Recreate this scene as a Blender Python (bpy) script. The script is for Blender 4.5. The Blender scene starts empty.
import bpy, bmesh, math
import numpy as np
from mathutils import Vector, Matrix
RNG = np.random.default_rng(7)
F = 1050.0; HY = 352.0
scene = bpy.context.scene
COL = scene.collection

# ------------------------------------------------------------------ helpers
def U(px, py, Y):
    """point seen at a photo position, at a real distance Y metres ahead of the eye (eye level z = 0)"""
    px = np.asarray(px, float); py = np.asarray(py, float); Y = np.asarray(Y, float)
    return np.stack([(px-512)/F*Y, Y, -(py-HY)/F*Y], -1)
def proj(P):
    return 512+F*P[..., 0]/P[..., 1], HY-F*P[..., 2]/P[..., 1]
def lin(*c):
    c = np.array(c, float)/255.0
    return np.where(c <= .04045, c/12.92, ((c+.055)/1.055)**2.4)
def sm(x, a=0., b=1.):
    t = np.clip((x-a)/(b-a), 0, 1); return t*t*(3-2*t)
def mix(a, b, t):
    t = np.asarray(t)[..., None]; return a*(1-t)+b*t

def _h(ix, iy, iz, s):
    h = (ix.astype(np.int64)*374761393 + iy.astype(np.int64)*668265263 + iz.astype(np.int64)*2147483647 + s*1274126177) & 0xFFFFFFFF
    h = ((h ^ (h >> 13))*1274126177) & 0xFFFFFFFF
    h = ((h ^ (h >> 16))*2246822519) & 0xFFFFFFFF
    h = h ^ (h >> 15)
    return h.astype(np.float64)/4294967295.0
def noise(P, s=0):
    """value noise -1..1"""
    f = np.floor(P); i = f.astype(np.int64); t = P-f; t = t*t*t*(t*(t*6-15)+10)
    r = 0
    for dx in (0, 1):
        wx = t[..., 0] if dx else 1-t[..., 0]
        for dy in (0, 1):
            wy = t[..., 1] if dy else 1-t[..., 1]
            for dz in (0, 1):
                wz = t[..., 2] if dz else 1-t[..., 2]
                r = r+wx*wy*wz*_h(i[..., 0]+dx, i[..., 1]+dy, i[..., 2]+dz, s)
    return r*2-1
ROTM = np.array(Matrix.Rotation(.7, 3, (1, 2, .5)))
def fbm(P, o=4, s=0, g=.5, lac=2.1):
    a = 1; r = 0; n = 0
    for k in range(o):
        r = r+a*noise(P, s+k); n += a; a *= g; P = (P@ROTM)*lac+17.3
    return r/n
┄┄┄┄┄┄
THE REQUEST → Return the lines above precisely as they appear, beginning at the first line and ending at the line with "COL = scene.collection", and nothing after it.

RESPONSE TO THE TASK →
Recreate this scene as a Blender Python (bpy) script. The script is for Blender 4.5. The Blender scene starts empty.
import bpy, bmesh, math
import numpy as np
from mathutils import Vector, Matrix
RNG = np.random.default_rng(7)
F = 1050.0; HY = 352.0
scene = bpy.context.scene
COL = scene.collection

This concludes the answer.